| Supplied information |
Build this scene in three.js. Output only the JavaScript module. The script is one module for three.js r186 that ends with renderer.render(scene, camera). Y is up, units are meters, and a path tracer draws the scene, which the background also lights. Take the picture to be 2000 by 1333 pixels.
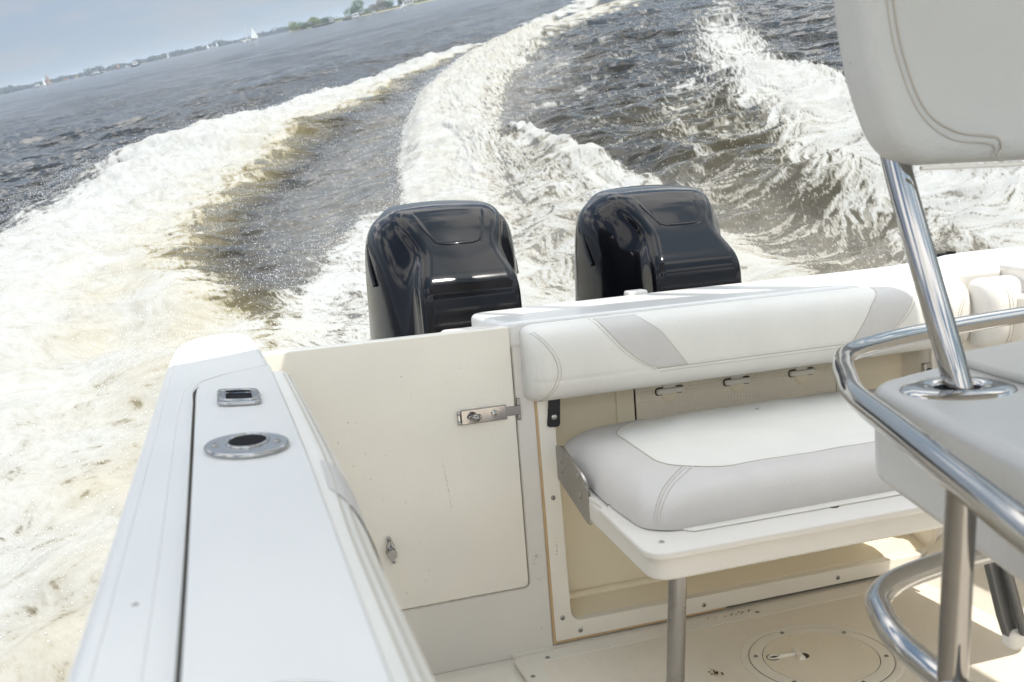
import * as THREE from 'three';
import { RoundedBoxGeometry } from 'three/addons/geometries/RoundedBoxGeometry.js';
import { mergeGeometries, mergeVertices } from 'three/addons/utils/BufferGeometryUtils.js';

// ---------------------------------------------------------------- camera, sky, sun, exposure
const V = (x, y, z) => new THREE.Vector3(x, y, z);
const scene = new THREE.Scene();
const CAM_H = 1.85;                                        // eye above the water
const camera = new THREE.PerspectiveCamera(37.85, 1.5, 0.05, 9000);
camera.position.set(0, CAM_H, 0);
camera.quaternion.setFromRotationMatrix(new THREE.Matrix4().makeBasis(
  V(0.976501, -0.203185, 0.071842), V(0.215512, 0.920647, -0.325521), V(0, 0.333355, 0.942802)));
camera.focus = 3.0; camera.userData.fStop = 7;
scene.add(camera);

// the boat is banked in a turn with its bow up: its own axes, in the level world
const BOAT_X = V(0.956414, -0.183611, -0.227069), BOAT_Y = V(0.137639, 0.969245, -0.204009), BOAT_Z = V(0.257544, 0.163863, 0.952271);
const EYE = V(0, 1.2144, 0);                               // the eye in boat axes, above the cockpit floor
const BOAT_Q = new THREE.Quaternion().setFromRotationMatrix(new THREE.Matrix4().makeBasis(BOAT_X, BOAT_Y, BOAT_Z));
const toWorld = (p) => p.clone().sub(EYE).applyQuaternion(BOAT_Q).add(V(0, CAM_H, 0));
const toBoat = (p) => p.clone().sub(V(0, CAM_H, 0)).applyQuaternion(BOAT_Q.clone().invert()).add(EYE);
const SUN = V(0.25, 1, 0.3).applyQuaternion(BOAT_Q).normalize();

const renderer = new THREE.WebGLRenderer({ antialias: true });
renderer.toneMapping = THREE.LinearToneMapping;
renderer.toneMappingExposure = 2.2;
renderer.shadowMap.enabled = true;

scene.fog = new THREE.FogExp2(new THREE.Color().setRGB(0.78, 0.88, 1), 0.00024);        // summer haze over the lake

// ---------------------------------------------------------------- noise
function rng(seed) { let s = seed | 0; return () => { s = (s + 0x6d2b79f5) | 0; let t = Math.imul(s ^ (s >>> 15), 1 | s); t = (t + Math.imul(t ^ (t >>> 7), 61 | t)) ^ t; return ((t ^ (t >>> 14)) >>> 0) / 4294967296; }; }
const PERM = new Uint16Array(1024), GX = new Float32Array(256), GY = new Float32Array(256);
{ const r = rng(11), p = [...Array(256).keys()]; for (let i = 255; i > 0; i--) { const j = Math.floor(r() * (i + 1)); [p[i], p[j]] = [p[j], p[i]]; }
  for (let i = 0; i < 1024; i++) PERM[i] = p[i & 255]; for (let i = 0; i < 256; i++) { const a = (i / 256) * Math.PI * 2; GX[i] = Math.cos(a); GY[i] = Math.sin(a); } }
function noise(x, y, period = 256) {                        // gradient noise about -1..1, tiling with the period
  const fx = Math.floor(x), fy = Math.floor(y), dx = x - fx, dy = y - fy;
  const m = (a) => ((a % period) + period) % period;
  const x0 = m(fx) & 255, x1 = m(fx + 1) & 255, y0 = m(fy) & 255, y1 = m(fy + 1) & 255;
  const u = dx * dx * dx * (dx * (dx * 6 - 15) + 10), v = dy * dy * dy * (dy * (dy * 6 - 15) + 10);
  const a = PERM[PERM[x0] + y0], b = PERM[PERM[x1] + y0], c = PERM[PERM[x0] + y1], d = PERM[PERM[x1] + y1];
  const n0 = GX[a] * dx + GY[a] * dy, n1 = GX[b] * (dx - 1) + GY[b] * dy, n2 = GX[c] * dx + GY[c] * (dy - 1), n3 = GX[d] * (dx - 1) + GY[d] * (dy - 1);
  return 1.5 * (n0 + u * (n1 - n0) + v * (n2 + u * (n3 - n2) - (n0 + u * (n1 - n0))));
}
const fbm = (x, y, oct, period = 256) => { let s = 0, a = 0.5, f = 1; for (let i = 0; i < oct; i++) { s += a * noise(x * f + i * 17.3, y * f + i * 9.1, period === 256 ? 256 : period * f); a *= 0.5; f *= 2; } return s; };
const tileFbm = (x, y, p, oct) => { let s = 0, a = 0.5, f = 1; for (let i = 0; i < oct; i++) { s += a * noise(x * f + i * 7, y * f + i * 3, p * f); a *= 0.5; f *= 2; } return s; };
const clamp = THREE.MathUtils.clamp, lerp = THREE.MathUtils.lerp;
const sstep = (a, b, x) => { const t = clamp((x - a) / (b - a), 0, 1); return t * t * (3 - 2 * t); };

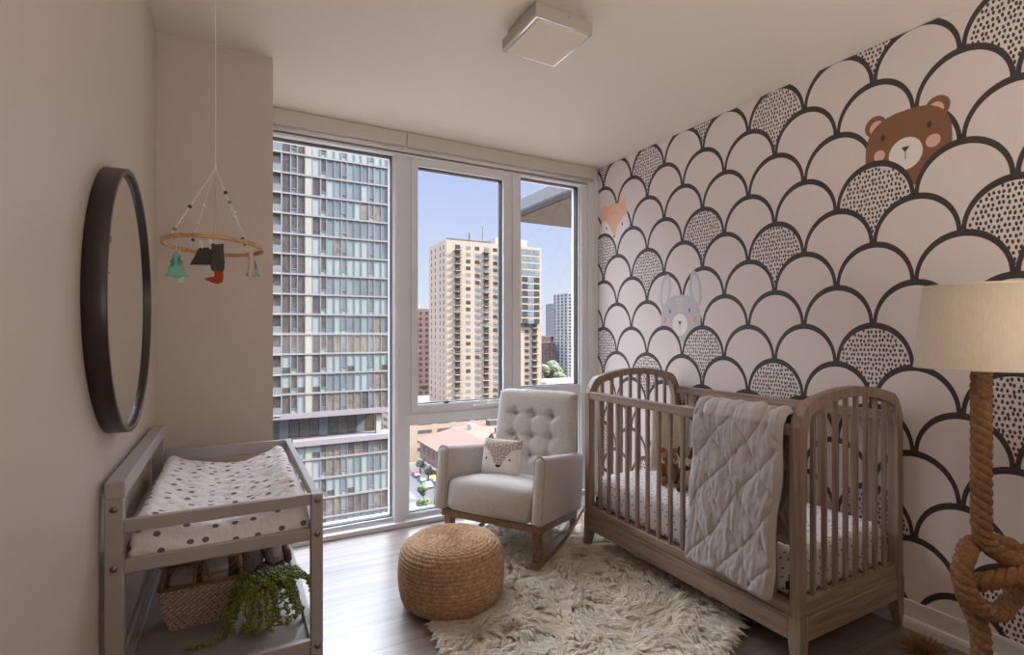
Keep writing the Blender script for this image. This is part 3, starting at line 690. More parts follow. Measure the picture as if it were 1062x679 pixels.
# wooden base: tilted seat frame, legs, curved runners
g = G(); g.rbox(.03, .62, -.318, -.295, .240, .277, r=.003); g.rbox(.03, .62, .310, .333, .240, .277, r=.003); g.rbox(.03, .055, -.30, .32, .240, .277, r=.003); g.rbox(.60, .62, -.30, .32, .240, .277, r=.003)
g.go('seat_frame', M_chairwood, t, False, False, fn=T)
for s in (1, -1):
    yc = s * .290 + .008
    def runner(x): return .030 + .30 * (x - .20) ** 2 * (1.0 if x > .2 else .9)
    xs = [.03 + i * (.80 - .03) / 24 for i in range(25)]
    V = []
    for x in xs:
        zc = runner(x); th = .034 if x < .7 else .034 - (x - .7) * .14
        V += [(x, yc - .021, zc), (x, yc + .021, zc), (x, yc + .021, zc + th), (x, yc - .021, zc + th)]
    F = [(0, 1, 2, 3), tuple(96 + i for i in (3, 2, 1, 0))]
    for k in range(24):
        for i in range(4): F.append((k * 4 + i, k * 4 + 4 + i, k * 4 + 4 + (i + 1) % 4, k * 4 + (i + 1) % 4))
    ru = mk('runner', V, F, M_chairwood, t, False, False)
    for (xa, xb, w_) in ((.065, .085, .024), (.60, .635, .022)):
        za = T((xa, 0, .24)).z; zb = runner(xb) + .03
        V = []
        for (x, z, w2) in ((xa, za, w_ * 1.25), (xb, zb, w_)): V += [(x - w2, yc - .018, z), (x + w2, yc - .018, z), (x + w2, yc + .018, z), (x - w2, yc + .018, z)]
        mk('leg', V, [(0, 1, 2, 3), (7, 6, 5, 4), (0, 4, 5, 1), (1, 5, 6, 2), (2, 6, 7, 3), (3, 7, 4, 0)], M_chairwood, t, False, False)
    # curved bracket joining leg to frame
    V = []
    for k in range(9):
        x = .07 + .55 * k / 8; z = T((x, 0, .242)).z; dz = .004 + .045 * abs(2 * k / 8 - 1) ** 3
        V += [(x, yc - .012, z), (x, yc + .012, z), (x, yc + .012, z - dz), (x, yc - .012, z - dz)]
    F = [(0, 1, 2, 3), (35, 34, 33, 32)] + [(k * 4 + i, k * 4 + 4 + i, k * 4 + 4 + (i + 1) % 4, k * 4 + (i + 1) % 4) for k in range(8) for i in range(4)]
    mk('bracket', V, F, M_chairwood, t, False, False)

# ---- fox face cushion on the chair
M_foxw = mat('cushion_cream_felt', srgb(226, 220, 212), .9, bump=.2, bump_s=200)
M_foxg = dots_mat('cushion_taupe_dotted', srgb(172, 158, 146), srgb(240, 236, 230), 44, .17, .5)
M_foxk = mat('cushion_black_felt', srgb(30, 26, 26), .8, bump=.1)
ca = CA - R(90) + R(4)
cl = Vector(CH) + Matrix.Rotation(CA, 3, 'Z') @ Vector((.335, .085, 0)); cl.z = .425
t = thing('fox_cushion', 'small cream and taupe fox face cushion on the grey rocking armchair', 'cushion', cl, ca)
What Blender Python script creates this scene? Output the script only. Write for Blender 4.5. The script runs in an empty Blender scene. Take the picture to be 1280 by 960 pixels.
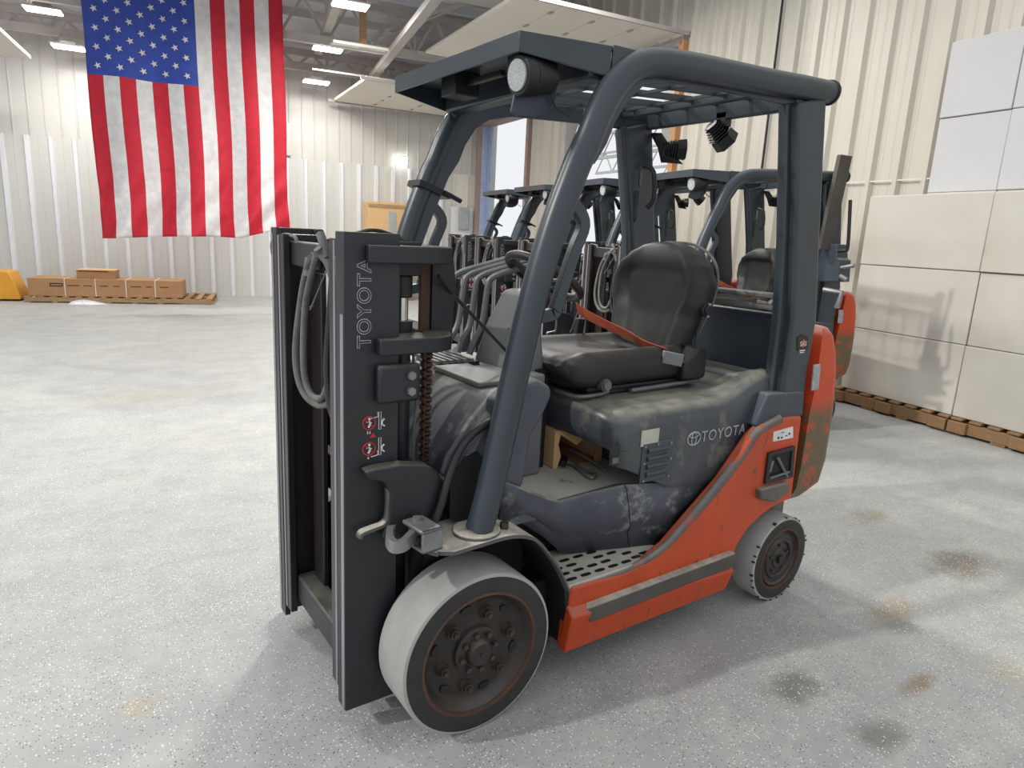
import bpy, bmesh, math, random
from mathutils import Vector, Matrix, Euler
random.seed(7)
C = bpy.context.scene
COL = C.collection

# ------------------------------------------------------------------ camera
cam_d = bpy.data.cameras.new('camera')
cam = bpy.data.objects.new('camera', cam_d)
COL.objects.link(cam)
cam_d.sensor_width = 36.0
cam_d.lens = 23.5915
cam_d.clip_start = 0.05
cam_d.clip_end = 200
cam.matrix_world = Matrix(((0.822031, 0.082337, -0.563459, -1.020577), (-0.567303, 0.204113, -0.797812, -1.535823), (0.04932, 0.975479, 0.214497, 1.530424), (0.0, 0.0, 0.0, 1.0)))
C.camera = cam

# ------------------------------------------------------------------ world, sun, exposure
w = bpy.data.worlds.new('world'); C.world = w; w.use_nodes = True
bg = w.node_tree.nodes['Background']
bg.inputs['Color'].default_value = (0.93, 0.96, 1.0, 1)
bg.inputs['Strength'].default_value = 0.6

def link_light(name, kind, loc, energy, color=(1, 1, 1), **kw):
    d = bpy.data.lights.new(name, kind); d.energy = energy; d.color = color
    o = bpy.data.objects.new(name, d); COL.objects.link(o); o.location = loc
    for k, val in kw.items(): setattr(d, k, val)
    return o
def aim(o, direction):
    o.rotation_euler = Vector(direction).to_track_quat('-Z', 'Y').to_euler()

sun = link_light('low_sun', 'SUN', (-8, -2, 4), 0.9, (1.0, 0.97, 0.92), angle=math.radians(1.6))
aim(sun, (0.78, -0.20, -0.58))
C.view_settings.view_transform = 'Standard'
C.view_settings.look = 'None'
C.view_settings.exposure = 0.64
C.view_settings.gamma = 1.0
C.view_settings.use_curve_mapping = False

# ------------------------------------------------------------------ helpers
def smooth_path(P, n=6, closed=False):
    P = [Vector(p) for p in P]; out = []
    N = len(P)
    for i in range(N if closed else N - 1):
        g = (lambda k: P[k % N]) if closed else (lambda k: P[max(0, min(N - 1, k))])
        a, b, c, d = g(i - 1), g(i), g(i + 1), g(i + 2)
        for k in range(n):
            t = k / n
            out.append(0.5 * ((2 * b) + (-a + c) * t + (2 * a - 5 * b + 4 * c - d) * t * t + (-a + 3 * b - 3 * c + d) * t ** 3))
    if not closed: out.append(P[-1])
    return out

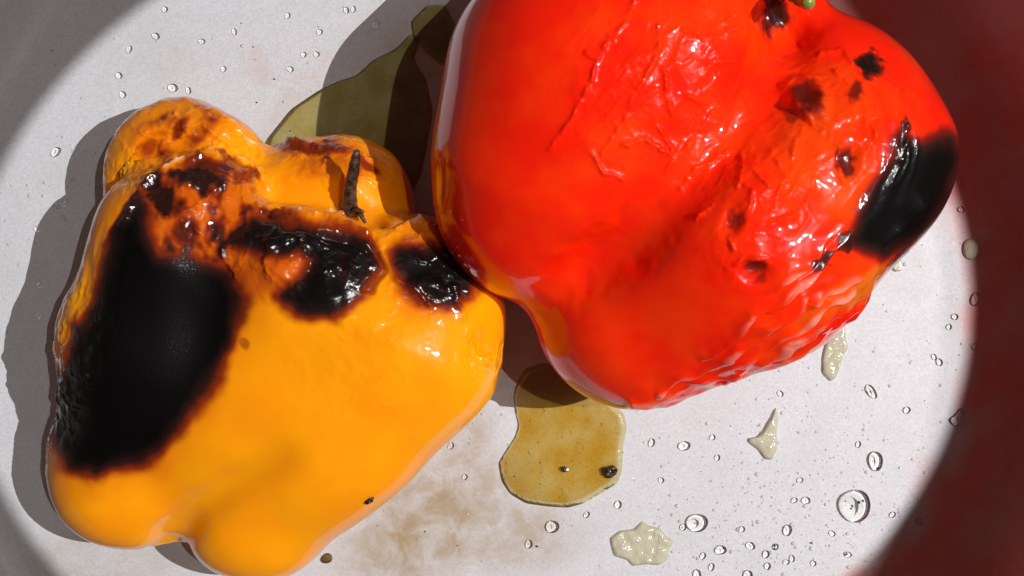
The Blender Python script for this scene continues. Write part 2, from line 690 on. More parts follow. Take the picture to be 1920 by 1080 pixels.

| What is expected |
Begin with the line where "What Blender Python" appears and end with the line where "COL = C.collection" appears. Copy only that stretch, exactly, with no pictures.

| Answer to the problem |
What Blender Python script creates this scene? Output the script only. Write for Blender 4.5. The script runs in an empty Blender scene. Take the picture to be 1280 by 960 pixels.
import bpy, bmesh, math, random
from mathutils import Vector, Matrix, Euler
random.seed(7)
C = bpy.context.scene
COL = C.collection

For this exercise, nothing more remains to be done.